> [MATERIAL]
* * *
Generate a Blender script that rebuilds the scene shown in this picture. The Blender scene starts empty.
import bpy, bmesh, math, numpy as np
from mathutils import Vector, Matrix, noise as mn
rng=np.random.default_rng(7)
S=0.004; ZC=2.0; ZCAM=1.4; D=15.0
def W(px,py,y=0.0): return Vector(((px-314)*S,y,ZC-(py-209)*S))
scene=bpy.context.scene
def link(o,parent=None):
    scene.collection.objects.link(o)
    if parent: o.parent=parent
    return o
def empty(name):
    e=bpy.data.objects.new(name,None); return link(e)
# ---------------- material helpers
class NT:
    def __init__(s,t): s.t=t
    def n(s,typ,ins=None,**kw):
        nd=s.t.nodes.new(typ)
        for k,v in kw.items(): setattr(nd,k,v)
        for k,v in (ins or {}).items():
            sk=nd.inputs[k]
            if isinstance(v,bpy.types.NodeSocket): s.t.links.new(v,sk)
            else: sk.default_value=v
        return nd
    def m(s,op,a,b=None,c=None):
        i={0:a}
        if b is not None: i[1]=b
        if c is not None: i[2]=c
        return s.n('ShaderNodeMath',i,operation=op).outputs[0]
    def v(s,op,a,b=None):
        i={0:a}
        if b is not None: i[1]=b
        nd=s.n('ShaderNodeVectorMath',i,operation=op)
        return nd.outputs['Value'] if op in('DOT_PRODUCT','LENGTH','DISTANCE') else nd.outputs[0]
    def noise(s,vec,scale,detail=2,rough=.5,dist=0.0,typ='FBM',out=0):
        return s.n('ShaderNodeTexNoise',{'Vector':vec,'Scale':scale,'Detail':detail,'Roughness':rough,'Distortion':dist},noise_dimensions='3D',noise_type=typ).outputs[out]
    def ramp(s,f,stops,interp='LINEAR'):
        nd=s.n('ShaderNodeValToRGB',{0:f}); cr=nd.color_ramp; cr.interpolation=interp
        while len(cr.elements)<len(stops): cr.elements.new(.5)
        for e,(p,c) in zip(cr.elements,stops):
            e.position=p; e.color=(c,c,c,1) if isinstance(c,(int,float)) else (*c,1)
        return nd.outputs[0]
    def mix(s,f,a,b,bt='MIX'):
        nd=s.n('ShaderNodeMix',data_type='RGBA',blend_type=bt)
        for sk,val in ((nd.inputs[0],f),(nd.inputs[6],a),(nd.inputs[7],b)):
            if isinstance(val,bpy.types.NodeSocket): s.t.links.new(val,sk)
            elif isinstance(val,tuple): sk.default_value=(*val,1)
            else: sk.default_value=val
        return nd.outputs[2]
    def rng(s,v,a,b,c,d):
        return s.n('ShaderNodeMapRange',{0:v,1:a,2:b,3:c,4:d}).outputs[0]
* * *
> [DO THIS]
Print again each line of the listing above, exactly as it appears.

> [ANSWER IN FULL]
Generate a Blender script that rebuilds the scene shown in this picture. The Blender scene starts empty.
import bpy, bmesh, math, numpy as np
from mathutils import Vector, Matrix, noise as mn
rng=np.random.default_rng(7)
S=0.004; ZC=2.0; ZCAM=1.4; D=15.0
def W(px,py,y=0.0): return Vector(((px-314)*S,y,ZC-(py-209)*S))
scene=bpy.context.scene
def link(o,parent=None):
    scene.collection.objects.link(o)
    if parent: o.parent=parent
    return o
def empty(name):
    e=bpy.data.objects.new(name,None); return link(e)
# ---------------- material helpers
class NT:
    def __init__(s,t): s.t=t
    def n(s,typ,ins=None,**kw):
        nd=s.t.nodes.new(typ)
        for k,v in kw.items(): setattr(nd,k,v)
        for k,v in (ins or {}).items():
            sk=nd.inputs[k]
            if isinstance(v,bpy.types.NodeSocket): s.t.links.new(v,sk)
            else: sk.default_value=v
        return nd
    def m(s,op,a,b=None,c=None):
        i={0:a}
        if b is not None: i[1]=b
        if c is not None: i[2]=c
        return s.n('ShaderNodeMath',i,operation=op).outputs[0]
    def v(s,op,a,b=None):
        i={0:a}
        if b is not None: i[1]=b
        nd=s.n('ShaderNodeVectorMath',i,operation=op)
        return nd.outputs['Value'] if op in('DOT_PRODUCT','LENGTH','DISTANCE') else nd.outputs[0]
    def noise(s,vec,scale,detail=2,rough=.5,dist=0.0,typ='FBM',out=0):
        return s.n('ShaderNodeTexNoise',{'Vector':vec,'Scale':scale,'Detail':detail,'Roughness':rough,'Distortion':dist},noise_dimensions='3D',noise_type=typ).outputs[out]
    def ramp(s,f,stops,interp='LINEAR'):
        nd=s.n('ShaderNodeValToRGB',{0:f}); cr=nd.color_ramp; cr.interpolation=interp
        while len(cr.elements)<len(stops): cr.elements.new(.5)
        for e,(p,c) in zip(cr.elements,stops):
            e.position=p; e.color=(c,c,c,1) if isinstance(c,(int,float)) else (*c,1)
        return nd.outputs[0]
    def mix(s,f,a,b,bt='MIX'):
        nd=s.n('ShaderNodeMix',data_type='RGBA',blend_type=bt)
        for sk,val in ((nd.inputs[0],f),(nd.inputs[6],a),(nd.inputs[7],b)):
            if isinstance(val,bpy.types.NodeSocket): s.t.links.new(val,sk)
            elif isinstance(val,tuple): sk.default_value=(*val,1)
            else: sk.default_value=val
        return nd.outputs[2]
    def rng(s,v,a,b,c,d):
        return s.n('ShaderNodeMapRange',{0:v,1:a,2:b,3:c,4:d}).outputs[0]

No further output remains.